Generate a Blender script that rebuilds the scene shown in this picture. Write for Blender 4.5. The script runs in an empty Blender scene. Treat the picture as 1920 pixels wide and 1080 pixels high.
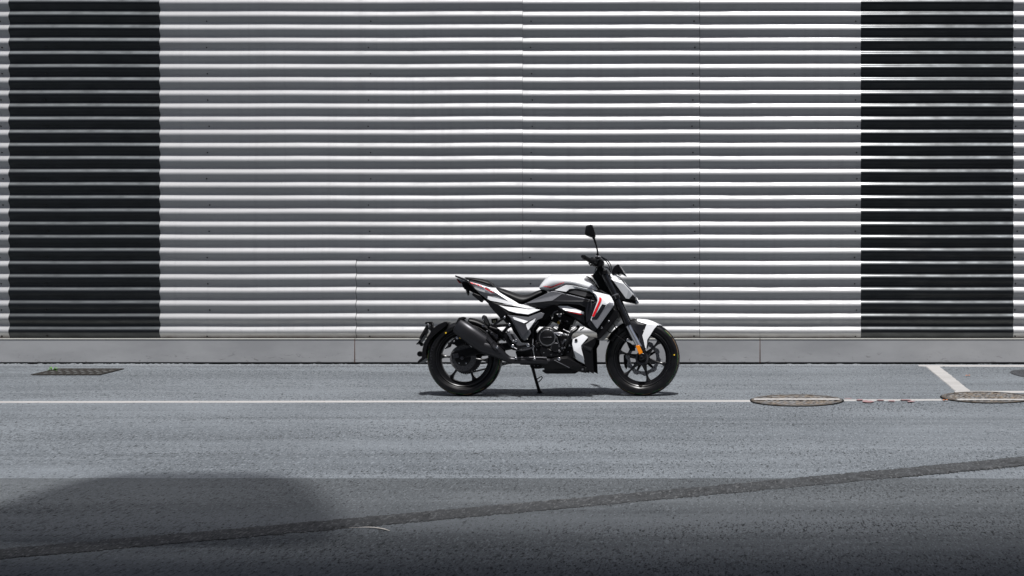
import bpy, bmesh, math, random
from mathutils import Vector, Matrix
from mathutils.bvhtree import BVHTree
from mathutils.geometry import tessellate_polygon, delaunay_2d_cdt

random.seed(7)
SC = bpy.context.scene
COL = SC.collection

# ------------------------------------------------------------------ camera, sky, sun, exposure
F, VX, VY, CH = 2850.0, 1415.0, 400.0, 1.40        # focal length (px of a 1920 frame), principal point, camera height
cam_d = bpy.data.cameras.new('camera'); cam = bpy.data.objects.new('camera', cam_d); COL.objects.link(cam)
cam.location = (0, 0, CH); cam.rotation_euler = (math.radians(90), 0, 0)
cam_d.sensor_width = 36.0; cam_d.lens = F / 1920 * 36.0
cam_d.shift_x = -(VX - 960) / 1920; cam_d.shift_y = -(540 - VY) / 1920
cam_d.clip_start = 0.05; cam_d.clip_end = 2000
SC.camera = cam

SUN = Vector((0.05, -0.33, 1.0)).normalized()
world = bpy.data.worlds.new('World'); SC.world = world; world.use_nodes = True
wn = world.node_tree.nodes; wl = world.node_tree.links
sky = wn.new('ShaderNodeTexSky'); sky.sky_type = 'NISHITA'; sky.sun_disc = False
sky.sun_elevation = math.asin(SUN.z); sky.sun_rotation = math.atan2(SUN.x, SUN.y)
sky.air_density = 1.0; sky.dust_density = 4.0; sky.ozone_density = 1.0
bg = wn['Background']; wl.new(sky.outputs[0], bg.inputs[0]); bg.inputs[1].default_value = 0.07
sun_d = bpy.data.lights.new('sun', 'SUN'); sun_d.energy = 4.8; sun_d.angle = math.radians(1.3); sun_d.color = (1.0, 0.99, 0.98)
sun = bpy.data.objects.new('sun', sun_d); COL.objects.link(sun); sun.location = (0, 0, 30)
sun.rotation_euler = SUN.to_track_quat('Z', 'Y').to_euler()
vs = SC.view_settings; vs.view_transform = 'Standard'; vs.look = 'None'; vs.gamma = 1.0; vs.use_curve_mapping = False
vs.exposure = 0.02
SC.cycles.use_denoising = True; SC.cycles.max_bounces = 7; SC.cycles.diffuse_bounces = 3; SC.cycles.glossy_bounces = 4

# ------------------------------------------------------------------ materials
def mat(name, col, rough=0.5, metal=0.0, coat=0.0, spec=0.5, emit=None):
    m = bpy.data.materials.new(name); m.use_nodes = True
    b = m.node_tree.nodes['Principled BSDF']
    b.inputs['Base Color'].default_value = (*col, 1); b.inputs['Roughness'].default_value = rough
    b.inputs['Metallic'].default_value = metal; b.inputs['Coat Weight'].default_value = coat
    b.inputs['Coat Roughness'].default_value = 0.08
    b.inputs['Specular IOR Level'].default_value = spec
    return m

class NG:
    """small node-graph helper"""
    def __init__(s, m): s.t = m.node_tree; s.n = s.t.nodes; s.l = s.t.links; s.b = s.n['Principled BSDF']; s._c = None
    def node(s, typ, **kw):
        n = s.n.new(typ)
        for k, v in kw.items(): setattr(n, k, v)
        return n
    def co(s, scale=(1, 1, 1), rot=(0, 0, 0), loc=(0, 0, 0), kind='Object'):
        tc = s.node('ShaderNodeTexCoord'); mp = s.node('ShaderNodeMapping')
        mp.inputs['Scale'].default_value = scale; mp.inputs['Rotation'].default_value = rot; mp.inputs['Location'].default_value = loc
        s.l.new(tc.outputs[kind], mp.inputs[0]); return mp.outputs[0]
    def noise(s, vec, scale, detail=3, rough=0.55, dist=0.0):
        n = s.node('ShaderNodeTexNoise'); n.inputs['Scale'].default_value = scale; n.inputs['Detail'].default_value = detail
        n.inputs['Roughness'].default_value = rough; n.inputs['Distortion'].default_value = dist
        s.l.new(vec, n.inputs['Vector']); return n.outputs['Fac']
    def voro(s, vec, scale, out='Distance'):
        n = s.node('ShaderNodeTexVoronoi'); n.inputs['Scale'].default_value = scale; s.l.new(vec, n.inputs['Vector']); return n.outputs[out]
    def ramp(s, fac, stops):
        n = s.node('ShaderNodeValToRGB'); e = n.color_ramp.elements
        while len(e) < len(stops): e.new(0.5)
        for i, (p, c) in enumerate(stops):
            e[i].position = p; e[i].color = (*c, 1) if isinstance(c, tuple) else (c, c, c, 1)
        s.l.new(fac, n.inputs[0]); return n.outputs[0]
    def mix(s, a, b, fac, mode='MIX'):
        n = s.node('ShaderNodeMix', data_type='RGBA', blend_type=mode)
        for sock, v in ((6, a), (7, b)):
            if isinstance(v, tuple): n.inputs[sock].default_value = (*v, 1)
            else: s.l.new(v, n.inputs[sock])
        if isinstance(fac, float): n.inputs[0].default_value = fac
        else: s.l.new(fac, n.inputs[0])
        return n.outputs[2]
    def bump(s, h, strength, dist=0.01):
        n = s.node('ShaderNodeBump'); n.inputs['Strength'].default_value = strength; n.inputs['Distance'].default_value = dist
        s.l.new(h, n.inputs['Height']); s.l.new(n.outputs[0], s.b.inputs['Normal'])
    def color(s, c): s.l.new(c, s.b.inputs['Base Color'])
    def rough(s, c): s.l.new(c, s.b.inputs['Roughness'])

M = {}
M['white'] = mat('white_paint', (0.74, 0.75, 0.77), 0.28, coat=0.6)
M['silver'] = mat('silver_paint', (0.24, 0.245, 0.27), 0.38, metal=0.35, coat=0.3)
M['panel_grey'] = mat('panel_grey_paint', (0.115, 0.118, 0.13), 0.42, metal=0.3, coat=0.15)
M['grey_satin2'] = mat('slate_paint', (0.040, 0.041, 0.048), 0.45, metal=0.2)
M['fork_tube'] = mat('fork_tube_black', (0.03, 0.03, 0.033), 0.16, metal=0.7, coat=0.6)
M['grey_satin'] = mat('grey_satin_paint', (0.075, 0.078, 0.088), 0.42, metal=0.2, coat=0.15)
M['dark_grey'] = mat('dark_grey_paint', (0.008, 0.0085, 0.012), 0.42, coat=0.06, spec=0.4)
M['black'] = mat('black_plastic', (0.0035, 0.0035, 0.0045), 0.42, spec=0.24)
M['black_gloss'] = mat('black_gloss', (0.006, 0.006, 0.007), 0.18, coat=0.5)
M['black_matte'] = mat('black_matte', (0.005, 0.005, 0.006), 0.62, spec=0.22)
M['muffler'] = mat('black_muffler_coating', (0.030, 0.030, 0.034), 0.36, metal=0.6, spec=0.5)
M['seat'] = mat('seat_vinyl', (0.006, 0.006, 0.007), 0.5, spec=0.3)
M['rubber'] = mat('tyre_rubber', (0.012, 0.012, 0.013), 0.30, spec=0.36)
M['rim'] = mat('rim_black', (0.005, 0.005, 0.006), 0.28, spec=0.4)
M['chrome'] = mat('chrome', (0.86, 0.86, 0.88), 0.32, metal=1.0)
M['steel'] = mat('steel', (0.50, 0.50, 0.52), 0.33, metal=1.0)
M['alloy_dark'] = mat('dark_alloy', (0.10, 0.10, 0.11), 0.38, metal=0.8)
M['disc_grey'] = mat('disc_grey', (0.085, 0.085, 0.09), 0.45, metal=0.3)
M['alloy_mid'] = mat('mid_alloy', (0.30, 0.30, 0.31), 0.32, metal=0.9)
M['engine'] = mat('engine_black', (0.004, 0.004, 0.005), 0.36, spec=0.36)
M['bolt'] = mat('bolt_zinc', (0.75, 0.75, 0.78), 0.22, metal=1.0)
M['red'] = mat('red_decal', (0.75, 0.012, 0.02), 0.35, coat=0.4)
M['red_lens'] = mat('red_lens', (0.30, 0.008, 0.012), 0.15, coat=0.5)
M['orange'] = mat('orange_reflector', (0.80, 0.24, 0.01), 0.25, coat=0.4)
M['brass'] = mat('brass', (0.70, 0.45, 0.10), 0.3, metal=1.0)
M['green'] = mat('green_tread_line', (0.02, 0.16, 0.05), 0.55)
M['tan'] = mat('tan_tread_line', (0.28, 0.18, 0.10), 0.55)
M['yellow'] = mat('yellow_dot', (0.75, 0.48, 0.02), 0.5)
M['glass'] = mat('headlight_lens', (0.10, 0.11, 0.13), 0.06, coat=1.0)
M['mirror_glass'] = mat('mirror_glass', (0.85, 0.87, 0.9), 0.03, metal=1.0)

def grime(m, base, amount=0.3, sc=9.0):
    g = NG(m); f = g.noise(g.co(), sc, 4, 0.6)
    g.color(g.mix(base, tuple(c * (1 - amount) for c in base), g.ramp(f, [(0.4, 0.0), (0.65, 1.0)])))
    r = g.noise(g.co(), 40, 2)
    return g
g = NG(M['rubber']); g.color(g.mix((0.004, 0.004, 0.005), (0.010, 0.010, 0.011), g.ramp(g.noise(g.co(), 25, 4), [(0.4, 0.0), (0.7, 1.0)])))
g.bump(g.noise(g.co(), 300, 2), 0.08, 0.002)
g = NG(M['seat']); g.bump(g.voro(g.co(), 260), 0.12, 0.002)
g = NG(M['engine']); g.bump(g.noise(g.co(), 220, 2), 0.10, 0.002)
g = NG(M['muffler']); g.bump(g.noise(g.co(), 400, 2), 0.05, 0.001)

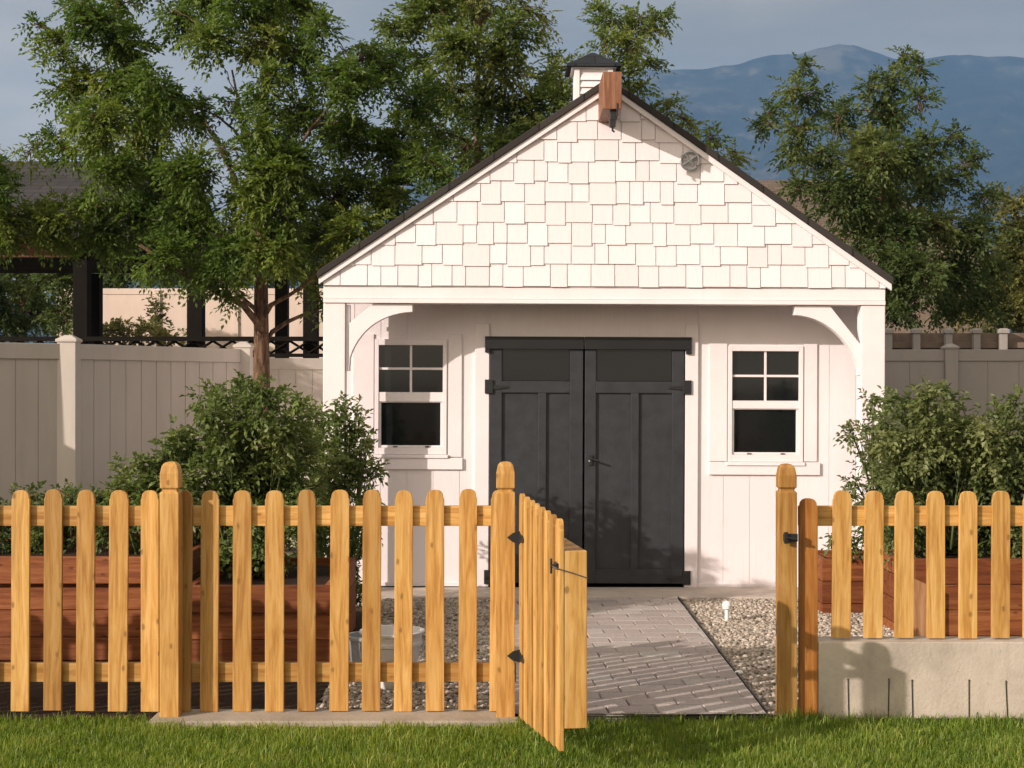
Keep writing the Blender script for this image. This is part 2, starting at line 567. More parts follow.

┄┄┄┄┄┄┄┄┄┄┄┄┄┄┄┄┄┄┄┄

- Work to be completed -
Write out, word for word, the lines from the start of the data through the one holding "COL = SC.collection". Omit pictures.

- Task response -
Generate a Blender script that rebuilds the scene shown in this picture. Write for Blender 4.5. The script runs in an empty Blender scene. Treat the picture as 1920 pixels wide and 1080 pixels high.
import bpy, bmesh, math, random
from mathutils import Vector, Matrix
from mathutils.bvhtree import BVHTree
from mathutils.geometry import tessellate_polygon, delaunay_2d_cdt

random.seed(7)
SC = bpy.context.scene
COL = SC.collection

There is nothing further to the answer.